La conoscenza di quella civiltà molto diversa da quella occidentale fu importante per tutta la sua vita.
Passò qualche tempo in seminario, divenne marinaio a 17 anni, viaggiò in Brasile, entrò nella flotta e la lasciò nel 1871; s’impiegò quindi presso una banca, si fece una famiglia e guadagnò facilmente denaro.
Aveva frattanto cominciato a dipingere da dilettante, guardando soprattutto a Pissarro, a cui infatti vagamente s’ispirano alcuni paesaggi esposti la prima volta nel 1880.
L’anno successivo egli partecipa alla quarta mostra impressionista e in questa occasione Joris-Karl Huysmans nota la sua opera e G. ne ricevette notevole consenso.
Da allora la passione di G. per la pittura crebbe al punto da fargli abbandonare nel 1883 l’impiego, quindi la famiglia, per darsi a dipingere con dedizione totale, e anche con violenta oltranza polemica, in conflitto non solo artistico, ma sociale con il mondo e le consuetudini borghesi.

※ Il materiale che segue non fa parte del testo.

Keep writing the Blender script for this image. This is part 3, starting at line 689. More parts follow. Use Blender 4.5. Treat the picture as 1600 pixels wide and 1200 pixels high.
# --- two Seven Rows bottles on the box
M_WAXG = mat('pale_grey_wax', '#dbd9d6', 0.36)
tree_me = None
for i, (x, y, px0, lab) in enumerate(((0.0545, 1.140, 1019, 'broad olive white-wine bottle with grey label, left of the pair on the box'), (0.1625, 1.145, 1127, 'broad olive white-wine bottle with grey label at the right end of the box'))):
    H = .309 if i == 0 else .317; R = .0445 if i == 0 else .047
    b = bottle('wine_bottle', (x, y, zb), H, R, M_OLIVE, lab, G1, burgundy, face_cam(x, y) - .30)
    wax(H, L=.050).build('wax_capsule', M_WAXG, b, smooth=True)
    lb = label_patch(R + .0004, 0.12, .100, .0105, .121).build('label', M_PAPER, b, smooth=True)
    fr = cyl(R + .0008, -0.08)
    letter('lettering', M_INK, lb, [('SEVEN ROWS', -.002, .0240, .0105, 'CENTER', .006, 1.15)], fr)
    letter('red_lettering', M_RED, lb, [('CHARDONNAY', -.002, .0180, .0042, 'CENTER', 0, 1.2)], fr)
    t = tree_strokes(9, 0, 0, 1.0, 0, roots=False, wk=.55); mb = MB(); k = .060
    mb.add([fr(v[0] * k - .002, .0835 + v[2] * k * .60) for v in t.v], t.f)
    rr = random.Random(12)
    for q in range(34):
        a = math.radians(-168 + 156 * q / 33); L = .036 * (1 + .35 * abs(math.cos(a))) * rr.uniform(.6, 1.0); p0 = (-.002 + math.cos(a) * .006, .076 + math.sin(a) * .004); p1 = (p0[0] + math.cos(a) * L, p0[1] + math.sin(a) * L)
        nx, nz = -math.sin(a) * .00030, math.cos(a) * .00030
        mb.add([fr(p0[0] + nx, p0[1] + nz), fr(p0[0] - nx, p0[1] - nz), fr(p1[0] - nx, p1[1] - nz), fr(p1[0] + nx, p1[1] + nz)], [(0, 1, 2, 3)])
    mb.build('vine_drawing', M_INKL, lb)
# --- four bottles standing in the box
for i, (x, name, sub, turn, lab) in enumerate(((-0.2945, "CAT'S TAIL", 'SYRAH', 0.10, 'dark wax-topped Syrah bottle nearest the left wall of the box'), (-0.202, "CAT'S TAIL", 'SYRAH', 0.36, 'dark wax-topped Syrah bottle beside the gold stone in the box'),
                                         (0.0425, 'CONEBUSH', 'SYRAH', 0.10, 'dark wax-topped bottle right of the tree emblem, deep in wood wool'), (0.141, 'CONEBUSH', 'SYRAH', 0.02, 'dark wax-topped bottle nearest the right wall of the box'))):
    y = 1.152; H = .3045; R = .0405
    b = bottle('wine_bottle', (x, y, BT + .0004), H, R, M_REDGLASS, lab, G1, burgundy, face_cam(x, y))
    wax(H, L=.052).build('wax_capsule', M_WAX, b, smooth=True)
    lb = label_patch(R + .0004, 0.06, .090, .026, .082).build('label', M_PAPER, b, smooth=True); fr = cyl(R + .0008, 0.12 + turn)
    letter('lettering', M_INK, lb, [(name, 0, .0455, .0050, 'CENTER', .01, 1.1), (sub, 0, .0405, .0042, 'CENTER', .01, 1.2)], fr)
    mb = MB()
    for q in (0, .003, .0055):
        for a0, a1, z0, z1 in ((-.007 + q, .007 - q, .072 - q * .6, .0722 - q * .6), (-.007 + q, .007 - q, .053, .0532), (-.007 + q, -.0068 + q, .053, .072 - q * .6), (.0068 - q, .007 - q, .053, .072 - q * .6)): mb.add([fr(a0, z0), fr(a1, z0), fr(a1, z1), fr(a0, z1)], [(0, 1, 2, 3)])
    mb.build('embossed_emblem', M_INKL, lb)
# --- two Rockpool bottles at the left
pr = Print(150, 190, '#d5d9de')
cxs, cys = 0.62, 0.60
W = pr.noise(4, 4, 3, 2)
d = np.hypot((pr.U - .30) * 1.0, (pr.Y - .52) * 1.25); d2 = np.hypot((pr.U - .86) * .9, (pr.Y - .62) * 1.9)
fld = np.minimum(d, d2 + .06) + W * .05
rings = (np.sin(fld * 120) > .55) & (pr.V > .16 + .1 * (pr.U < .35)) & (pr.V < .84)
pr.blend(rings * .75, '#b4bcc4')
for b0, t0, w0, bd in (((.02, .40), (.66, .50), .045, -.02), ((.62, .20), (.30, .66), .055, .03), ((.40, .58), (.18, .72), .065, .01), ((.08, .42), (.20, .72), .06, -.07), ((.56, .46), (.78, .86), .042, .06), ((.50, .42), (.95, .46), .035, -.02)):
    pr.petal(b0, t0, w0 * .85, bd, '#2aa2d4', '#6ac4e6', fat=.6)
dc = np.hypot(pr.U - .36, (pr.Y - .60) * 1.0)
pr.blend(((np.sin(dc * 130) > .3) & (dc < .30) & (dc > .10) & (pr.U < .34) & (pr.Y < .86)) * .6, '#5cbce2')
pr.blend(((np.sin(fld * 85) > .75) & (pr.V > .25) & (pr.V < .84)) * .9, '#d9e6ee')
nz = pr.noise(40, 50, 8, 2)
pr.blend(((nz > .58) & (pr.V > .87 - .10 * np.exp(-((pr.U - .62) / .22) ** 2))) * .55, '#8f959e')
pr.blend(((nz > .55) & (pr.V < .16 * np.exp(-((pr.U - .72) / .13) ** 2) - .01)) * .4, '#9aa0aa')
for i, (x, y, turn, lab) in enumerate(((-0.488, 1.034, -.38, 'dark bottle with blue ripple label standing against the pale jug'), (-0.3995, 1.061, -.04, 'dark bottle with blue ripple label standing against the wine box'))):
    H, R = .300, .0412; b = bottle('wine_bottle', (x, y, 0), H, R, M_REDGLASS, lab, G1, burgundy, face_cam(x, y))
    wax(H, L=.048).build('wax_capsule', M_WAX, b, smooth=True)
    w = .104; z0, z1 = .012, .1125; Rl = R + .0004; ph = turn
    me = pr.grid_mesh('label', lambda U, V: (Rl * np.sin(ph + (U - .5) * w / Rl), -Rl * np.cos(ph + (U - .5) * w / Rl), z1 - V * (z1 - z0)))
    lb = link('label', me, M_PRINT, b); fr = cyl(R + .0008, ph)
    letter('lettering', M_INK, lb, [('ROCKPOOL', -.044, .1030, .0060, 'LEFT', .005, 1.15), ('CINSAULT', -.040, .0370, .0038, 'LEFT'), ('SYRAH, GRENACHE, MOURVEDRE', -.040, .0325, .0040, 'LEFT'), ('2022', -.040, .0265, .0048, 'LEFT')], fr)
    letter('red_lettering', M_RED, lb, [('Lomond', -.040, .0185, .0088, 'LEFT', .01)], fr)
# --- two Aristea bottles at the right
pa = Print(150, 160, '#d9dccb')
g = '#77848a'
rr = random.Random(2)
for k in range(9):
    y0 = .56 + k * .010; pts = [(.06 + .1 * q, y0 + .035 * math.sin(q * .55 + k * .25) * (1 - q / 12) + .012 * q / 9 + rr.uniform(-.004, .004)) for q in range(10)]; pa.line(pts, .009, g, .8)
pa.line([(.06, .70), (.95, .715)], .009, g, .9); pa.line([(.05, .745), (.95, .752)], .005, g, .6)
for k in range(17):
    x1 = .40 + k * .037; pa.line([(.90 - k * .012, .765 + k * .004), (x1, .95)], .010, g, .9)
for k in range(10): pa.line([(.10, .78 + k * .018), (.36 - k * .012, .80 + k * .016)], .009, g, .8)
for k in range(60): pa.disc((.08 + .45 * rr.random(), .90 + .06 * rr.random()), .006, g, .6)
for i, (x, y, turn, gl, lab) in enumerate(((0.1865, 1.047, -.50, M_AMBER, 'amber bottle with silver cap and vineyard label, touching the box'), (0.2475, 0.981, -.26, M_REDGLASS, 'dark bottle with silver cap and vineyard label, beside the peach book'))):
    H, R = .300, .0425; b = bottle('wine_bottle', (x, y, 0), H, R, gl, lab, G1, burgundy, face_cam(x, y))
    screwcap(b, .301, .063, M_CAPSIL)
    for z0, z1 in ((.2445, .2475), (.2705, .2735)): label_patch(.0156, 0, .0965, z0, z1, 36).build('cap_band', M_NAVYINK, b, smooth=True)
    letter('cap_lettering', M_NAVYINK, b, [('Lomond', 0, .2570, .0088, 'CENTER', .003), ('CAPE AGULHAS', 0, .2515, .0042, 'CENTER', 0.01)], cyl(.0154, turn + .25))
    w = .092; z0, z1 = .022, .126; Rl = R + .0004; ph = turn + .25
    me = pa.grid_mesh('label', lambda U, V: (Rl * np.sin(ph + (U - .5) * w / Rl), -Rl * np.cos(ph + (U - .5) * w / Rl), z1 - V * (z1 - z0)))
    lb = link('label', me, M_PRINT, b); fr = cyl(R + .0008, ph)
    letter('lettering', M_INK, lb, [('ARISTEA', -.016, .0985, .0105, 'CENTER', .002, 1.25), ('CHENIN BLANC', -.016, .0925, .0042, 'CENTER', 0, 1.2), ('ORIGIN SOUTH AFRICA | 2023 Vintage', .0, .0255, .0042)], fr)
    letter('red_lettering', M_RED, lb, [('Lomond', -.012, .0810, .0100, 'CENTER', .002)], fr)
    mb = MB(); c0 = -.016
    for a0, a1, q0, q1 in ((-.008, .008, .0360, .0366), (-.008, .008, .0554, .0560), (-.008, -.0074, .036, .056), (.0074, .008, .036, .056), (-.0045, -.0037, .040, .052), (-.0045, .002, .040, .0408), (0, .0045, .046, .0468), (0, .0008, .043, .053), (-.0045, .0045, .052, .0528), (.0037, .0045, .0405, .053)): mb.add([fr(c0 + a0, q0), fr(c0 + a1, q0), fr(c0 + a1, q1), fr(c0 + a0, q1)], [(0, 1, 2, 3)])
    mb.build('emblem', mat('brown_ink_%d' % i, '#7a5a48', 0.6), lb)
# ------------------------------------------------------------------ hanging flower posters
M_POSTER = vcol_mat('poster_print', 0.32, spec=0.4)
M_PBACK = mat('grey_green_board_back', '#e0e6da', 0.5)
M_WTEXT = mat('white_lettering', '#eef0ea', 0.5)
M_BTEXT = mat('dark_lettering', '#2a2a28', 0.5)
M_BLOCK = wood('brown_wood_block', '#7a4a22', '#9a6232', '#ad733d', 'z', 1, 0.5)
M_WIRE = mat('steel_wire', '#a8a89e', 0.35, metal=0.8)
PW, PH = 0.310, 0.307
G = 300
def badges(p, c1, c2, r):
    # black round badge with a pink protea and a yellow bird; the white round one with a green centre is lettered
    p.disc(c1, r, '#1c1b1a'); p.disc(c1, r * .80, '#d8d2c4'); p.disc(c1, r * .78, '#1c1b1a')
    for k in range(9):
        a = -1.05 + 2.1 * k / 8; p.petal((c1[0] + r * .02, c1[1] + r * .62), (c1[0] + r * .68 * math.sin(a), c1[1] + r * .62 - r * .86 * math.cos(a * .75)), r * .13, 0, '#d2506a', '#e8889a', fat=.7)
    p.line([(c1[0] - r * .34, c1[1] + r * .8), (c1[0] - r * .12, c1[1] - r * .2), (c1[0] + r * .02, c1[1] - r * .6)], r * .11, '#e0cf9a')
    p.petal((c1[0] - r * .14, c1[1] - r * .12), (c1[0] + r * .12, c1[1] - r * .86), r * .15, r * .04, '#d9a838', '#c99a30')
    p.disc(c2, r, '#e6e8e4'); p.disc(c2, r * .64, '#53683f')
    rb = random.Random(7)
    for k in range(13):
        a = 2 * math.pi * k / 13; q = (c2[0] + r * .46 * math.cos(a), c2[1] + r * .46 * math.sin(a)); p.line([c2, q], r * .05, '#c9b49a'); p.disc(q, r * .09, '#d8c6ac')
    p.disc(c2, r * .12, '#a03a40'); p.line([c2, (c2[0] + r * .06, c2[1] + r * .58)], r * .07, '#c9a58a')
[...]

Nella sua arte vi prendano parte simbolismi e allusioni e persino la retorica del «selvaggio ingenuo e brutale».
Le sue opere migliori possiedono pur tuttavia un’autentica originalità di accento e una qualità di timbro coloristico fondo e intenso, un largo articolarsi di ritmi compositivi.
Le sue opere più belle le dipinse a Tahiti, prendendo a modello gli indigeni, di cui amava la bellezza elastica e squadrata e i toni cupi della pelle, e in cui trovava tagli e atteggiamenti di idoli barbarici.

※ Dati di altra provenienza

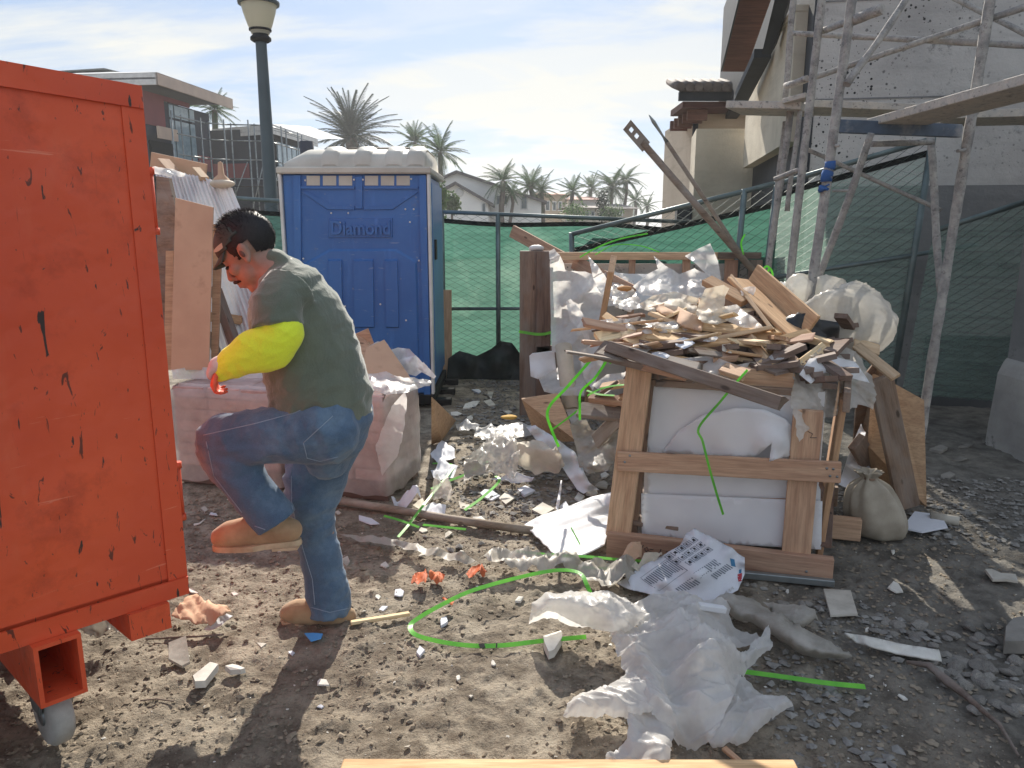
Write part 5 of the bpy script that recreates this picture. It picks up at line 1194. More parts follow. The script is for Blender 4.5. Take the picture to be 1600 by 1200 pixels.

L’interesse che Paul Gauguin si rivolge più alla sostanza delle cose che alla luce, dopo una prima maniera ancor legata all’impressionismo, cominciò decisamente a scostarsene durante i soggiorni in Bretagna (al Pouldu e a Pont-Aven) dove vanno delineandosi i caratteri salienti del suo stile, che volge a campiture piatte e violente di colore, a larghi intarsi di gialli, arancioni, indaco, violetti, verdi fondi, spesso cerchiati di bordi scuri a guisa d’incastonature.
Il periodo bretone, che fu felice e fecondo (Le Christ jaune. La lutte de Jacob avec l’ange, La belle Angèle), fu interrotto dall’ottobre al dicembre 1888 da un soggiorno ad Arles in Provenza, dove fin dal febbraio si trovava van Gogh, che insisteva perché G. lo raggiungesse. Fu però una convivenza breve e burrascosa, che rischiò di concludersi tragicamente e si sciolse con la fuga di G. e una grave scossa psichica di van Gogh.

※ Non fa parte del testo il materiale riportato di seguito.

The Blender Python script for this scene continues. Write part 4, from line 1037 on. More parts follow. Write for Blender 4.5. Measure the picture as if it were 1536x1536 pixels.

Ai fini dell’arte l’influsso reciproco non fu grande, né positivo. E se spesso nella storia dell’arte moderna si associano i loro nomi, ciò ha un senso nei confronti dell’impressionismo, in quanto entrambi vi reagirono in direzione di un colore più intenso e puro e svincolato da effetti atmosferici, più legato invece all’espressione di moti dell’animo o allusivo a suggestioni simboliche; ma le soluzioni artistiche sono poi profondamente diverse nell’uno e nell’altro pittore. Ma di questo non mancherà occasione per parlarne piu diffusamente.
Nel 1889 G. ebbe contatti con i simbolisti.
Nel 1891 partì (e questa volta per un’assenza assai più lunga) per la lontana Tahiti; al ritorno in Francia dimorò ancora qualche tempo a Pont-Aven; e infine nel 1895 la partenza definitiva per Tahiti, e la morte a La Dominique nel 1903.
Gli anni dopo il 1890 furono i più fecondi per la sua arte, a cui risalgono le opere più celebri: Ragazza di Tahiti; L’esprit des morts qui ville (1892); D’où venons-nous? Où allons-nous? Qui sommes-nous? (l897); Il cavallo bianco (1898); Natività (1902); ecc.
G. incise anche zincografie e xilografie, per lo più da suoi quadri; fece della ceramica, e soprattutto nell’ultimo periodo alle Marchesi, si dedicò molto alla scultura: pannelli di legno scolpito per rivestirne la sua casa, statue e statuette di divinità maore.
Affidò le sue idee e le sue convinzioni a numerosi scritti polemici e autobiografici: Noa-Noa (1891-93), Avant et Après, Racontars d’un Rapin, e molte lettere agli amici.